Smaller companies in the SILJ portfolio tend to be more sensitive to silver price movements because they have less diversified businesses, he notes. The price of the commodity is a major input for these companies, and any increase in silver prices often translates directly to the bottom line. This leverage effect means that as silver prices rise, the value of these junior mining stocks can increase disproportionately, offering substantial returns. However, this leverage works both ways, making these stocks more volatile and requiring a nimble investment approach.
Geographic stability is one focus of SILJ’s construction. The top country exposures for SILJ are Canada and the United States, Magoon emphasizes. Both countries provide stable regulatory environments and robust infrastructure, reducing the operational risks associated with mining in less stable regions. This stability is crucial for advisors looking for reliable investment opportunities in the mining sector.

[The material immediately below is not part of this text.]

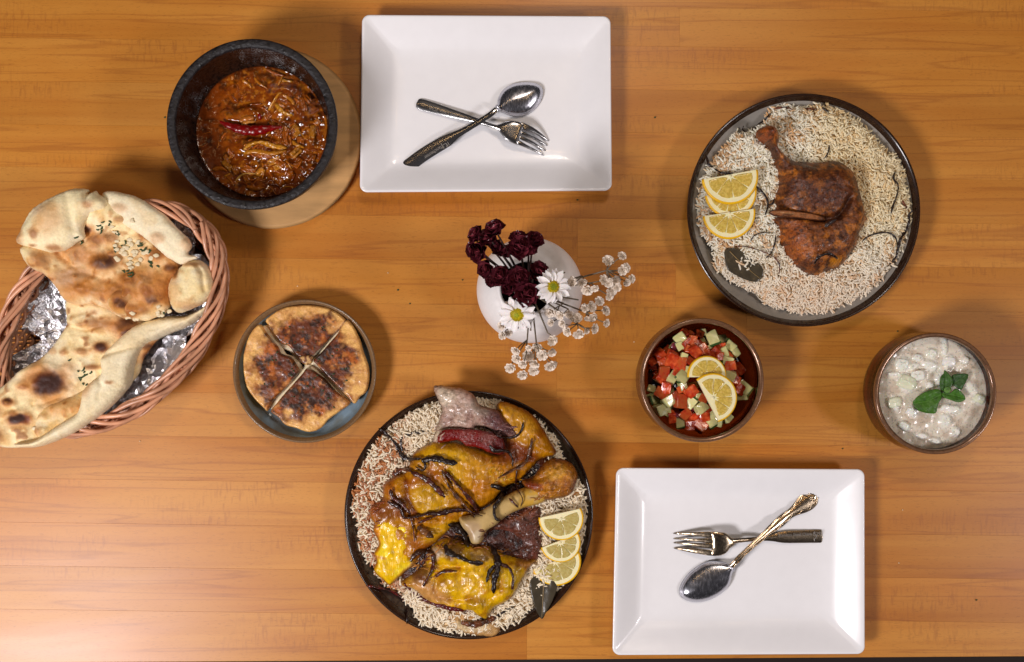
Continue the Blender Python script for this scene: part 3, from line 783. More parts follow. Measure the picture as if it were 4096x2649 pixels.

Magoon also explains that silver is often sourced from jurisdictions with better regulatory practices and labor conditions than those where some rare earth metals are sourced. Rare earth metals are essential for future technologies, but they are often associated with social and environmental concerns. Silver, on the other hand, presents a cleaner future-forward alternative, especially in the context of an economy transitioning from fossil fuels to clean energy.
When asked about the continuation of the commodity cycle and whether precious metals have peaked, Magoon is optimistic, citing several factors that support continued demand and price increases for silver. The ongoing transition to clean energy, increasing digitalization, and geopolitical uncertainties all point toward sustained demand for silver. The record demand that silver experienced in 2023 shows no signs of abating.
Silver’s unique combination of uses—as a store of value and in industrial applications—makes it a pivotal component in the global economy. Demand across both these vectors is likely to keep silver prices on an upward trajectory, creating a favorable environment for junior silver mining companies. SILJ, with its diversified portfolio of junior miners, is well positioned to capitalize on this trend.
Of course, advisors are already integrating SILJ into their clients’ portfolios. Many employ it as a tactical allocation, leveraging the fund’s volatility to capitalize on rising silver prices, Magoon says. The ETF’s outperformance of the S&P 500 in April illustrates the potential for significant returns. This tactical approach allows advisors to adjust their allocations based on market conditions, enhancing overall portfolio performance.
Additionally, some investors with existing commodity allocations are supplementing their physical gold and silver holdings with SILJ to gain equity exposure. This approach offers diversification and the potential for higher returns, especially in a rising silver market.
Whatever the deployment, the Amplify Junior Silver Miners ETF (SILJ) may represent a unique and timely investment opportunity for advisors and their clients. Its focus on junior silver mining companies provides leverage to rising silver prices, while its geographic stability and diversified portfolio mitigate some of the inherent risks in the mining sector. Given the current market conditions and the ongoing demand for silver in both industrial and investment contexts, SILJ is a compelling addition to any diversified investment strategy.
For advisors looking to differentiate their clients’ portfolios, SILJ offers a strategic option to capitalize on the unique dynamics of the silver market. As Magoon explains, this ETF allows investors to access a diverse range of silver mining companies without the need to select individual stocks, providing a simplified yet effective way to gain exposure to this critical commodity.
As the market for precious metals continues to evolve, staying informed and adaptable will be key to leveraging the opportunities presented by ETFs such as SILJ.